[REQUIRED WORK]
The exercise asks for every line of the data to be reproduced exactly.

-- START RECORDED DATA --

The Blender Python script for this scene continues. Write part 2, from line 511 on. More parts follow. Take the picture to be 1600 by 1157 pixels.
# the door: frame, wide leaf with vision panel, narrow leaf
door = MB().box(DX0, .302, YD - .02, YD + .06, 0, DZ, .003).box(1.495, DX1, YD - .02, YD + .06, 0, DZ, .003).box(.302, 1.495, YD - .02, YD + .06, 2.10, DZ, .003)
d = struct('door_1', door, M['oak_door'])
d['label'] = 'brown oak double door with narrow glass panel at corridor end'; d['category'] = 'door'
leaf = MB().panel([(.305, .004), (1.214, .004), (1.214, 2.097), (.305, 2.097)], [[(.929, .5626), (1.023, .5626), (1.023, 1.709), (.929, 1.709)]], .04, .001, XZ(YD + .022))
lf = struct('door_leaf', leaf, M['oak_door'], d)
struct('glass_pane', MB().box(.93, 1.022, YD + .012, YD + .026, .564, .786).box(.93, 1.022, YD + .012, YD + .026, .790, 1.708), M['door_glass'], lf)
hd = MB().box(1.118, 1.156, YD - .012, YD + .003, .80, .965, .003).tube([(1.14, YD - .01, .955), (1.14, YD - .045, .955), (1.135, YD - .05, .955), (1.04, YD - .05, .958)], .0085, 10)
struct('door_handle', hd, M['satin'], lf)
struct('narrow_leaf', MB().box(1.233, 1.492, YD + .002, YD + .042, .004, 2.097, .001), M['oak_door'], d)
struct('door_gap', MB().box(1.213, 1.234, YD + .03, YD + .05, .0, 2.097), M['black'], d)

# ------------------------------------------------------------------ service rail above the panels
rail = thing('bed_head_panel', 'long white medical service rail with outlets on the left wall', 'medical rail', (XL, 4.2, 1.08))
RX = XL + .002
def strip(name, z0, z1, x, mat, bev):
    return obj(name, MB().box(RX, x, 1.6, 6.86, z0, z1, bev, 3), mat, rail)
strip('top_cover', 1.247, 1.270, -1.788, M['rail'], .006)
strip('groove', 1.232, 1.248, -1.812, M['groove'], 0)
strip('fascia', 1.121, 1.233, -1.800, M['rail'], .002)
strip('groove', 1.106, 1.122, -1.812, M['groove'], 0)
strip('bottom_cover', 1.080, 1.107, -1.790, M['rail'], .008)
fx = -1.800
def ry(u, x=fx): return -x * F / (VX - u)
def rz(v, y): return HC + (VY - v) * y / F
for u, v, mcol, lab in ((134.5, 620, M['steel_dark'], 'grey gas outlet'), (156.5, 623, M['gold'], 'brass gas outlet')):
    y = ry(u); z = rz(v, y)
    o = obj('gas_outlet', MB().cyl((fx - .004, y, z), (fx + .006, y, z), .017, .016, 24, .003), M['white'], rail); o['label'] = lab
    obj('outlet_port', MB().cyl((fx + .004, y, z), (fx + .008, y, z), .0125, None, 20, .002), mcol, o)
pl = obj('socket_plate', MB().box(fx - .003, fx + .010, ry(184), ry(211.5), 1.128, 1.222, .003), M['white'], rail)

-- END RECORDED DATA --

[SOLUTION TO THE PROBLEM]
The Blender Python script for this scene continues. Write part 2, from line 511 on. More parts follow. Take the picture to be 1600 by 1157 pixels.
# the door: frame, wide leaf with vision panel, narrow leaf
door = MB().box(DX0, .302, YD - .02, YD + .06, 0, DZ, .003).box(1.495, DX1, YD - .02, YD + .06, 0, DZ, .003).box(.302, 1.495, YD - .02, YD + .06, 2.10, DZ, .003)
d = struct('door_1', door, M['oak_door'])
d['label'] = 'brown oak double door with narrow glass panel at corridor end'; d['category'] = 'door'
leaf = MB().panel([(.305, .004), (1.214, .004), (1.214, 2.097), (.305, 2.097)], [[(.929, .5626), (1.023, .5626), (1.023, 1.709), (.929, 1.709)]], .04, .001, XZ(YD + .022))
lf = struct('door_leaf', leaf, M['oak_door'], d)
struct('glass_pane', MB().box(.93, 1.022, YD + .012, YD + .026, .564, .786).box(.93, 1.022, YD + .012, YD + .026, .790, 1.708), M['door_glass'], lf)
hd = MB().box(1.118, 1.156, YD - .012, YD + .003, .80, .965, .003).tube([(1.14, YD - .01, .955), (1.14, YD - .045, .955), (1.135, YD - .05, .955), (1.04, YD - .05, .958)], .0085, 10)
struct('door_handle', hd, M['satin'], lf)
struct('narrow_leaf', MB().box(1.233, 1.492, YD + .002, YD + .042, .004, 2.097, .001), M['oak_door'], d)
struct('door_gap', MB().box(1.213, 1.234, YD + .03, YD + .05, .0, 2.097), M['black'], d)

# ------------------------------------------------------------------ service rail above the panels
rail = thing('bed_head_panel', 'long white medical service rail with outlets on the left wall', 'medical rail', (XL, 4.2, 1.08))
RX = XL + .002
def strip(name, z0, z1, x, mat, bev):
    return obj(name, MB().box(RX, x, 1.6, 6.86, z0, z1, bev, 3), mat, rail)
strip('top_cover', 1.247, 1.270, -1.788, M['rail'], .006)
strip('groove', 1.232, 1.248, -1.812, M['groove'], 0)
strip('fascia', 1.121, 1.233, -1.800, M['rail'], .002)
strip('groove', 1.106, 1.122, -1.812, M['groove'], 0)
strip('bottom_cover', 1.080, 1.107, -1.790, M['rail'], .008)
fx = -1.800
def ry(u, x=fx): return -x * F / (VX - u)
def rz(v, y): return HC + (VY - v) * y / F
for u, v, mcol, lab in ((134.5, 620, M['steel_dark'], 'grey gas outlet'), (156.5, 623, M['gold'], 'brass gas outlet')):
    y = ry(u); z = rz(v, y)
    o = obj('gas_outlet', MB().cyl((fx - .004, y, z), (fx + .006, y, z), .017, .016, 24, .003), M['white'], rail); o['label'] = lab
    obj('outlet_port', MB().cyl((fx + .004, y, z), (fx + .008, y, z), .0125, None, 20, .002), mcol, o)
pl = obj('socket_plate', MB().box(fx - .003, fx + .010, ry(184), ry(211.5), 1.128, 1.222, .003), M['white'], rail)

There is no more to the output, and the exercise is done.